Comment by Evelyn Morales on May 24th, 2007 @ 7:24 pm

Actually, Evelyn, it’s a little more complicated than that.

The USMIL/BATF list governs permanent imports and the USML/DDTC list covers temporary imports as well as permanent and temporary exports and reexports. If a reexport is also a permanent import into the U.S. and the item is on both the USMIL and the USML then both an import permit from BATF and a reexport license from DDTC would be required. A reexport, even into the United States, will require a license regardless of whether something is on the USMIL list or not

In the case cited by Enders, only a DDTC re-export license was required because the item was on the USML only and not also on the USMIL. Even if it had been on the USMIL, there is an exemption, under 27 CFR § 447.2(c) for imports for the use of the United States or its agencies.
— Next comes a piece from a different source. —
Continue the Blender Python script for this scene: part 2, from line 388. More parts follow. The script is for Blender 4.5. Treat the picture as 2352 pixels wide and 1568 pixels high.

Does that clear things up? 🙂

Comment by Clif Burns on May 24th, 2007 @ 9:02 pm

What about the exemption 123.9(e)? If these parts meet the requirements, EADS would just have to notify the DDTC in writing within 30 days of the retransfer or re-export. The US is a NATO country.

Comment by Troy on May 25th, 2007 @ 9:40 am

Except that only applies to U.S.-origin parts “incorporated into a foreign defense article.” As I understood the story the parts were never incorporated into the Malaysian article. Even if they had been, 123.9(e) also seems only to cover the re-export of the parts as part of the foreign defense article.

Comment by Clif Burns on May 25th, 2007 @ 9:51 am

Hmmm. Makes sense. I had to read it through a few times, but I understand. Thanks.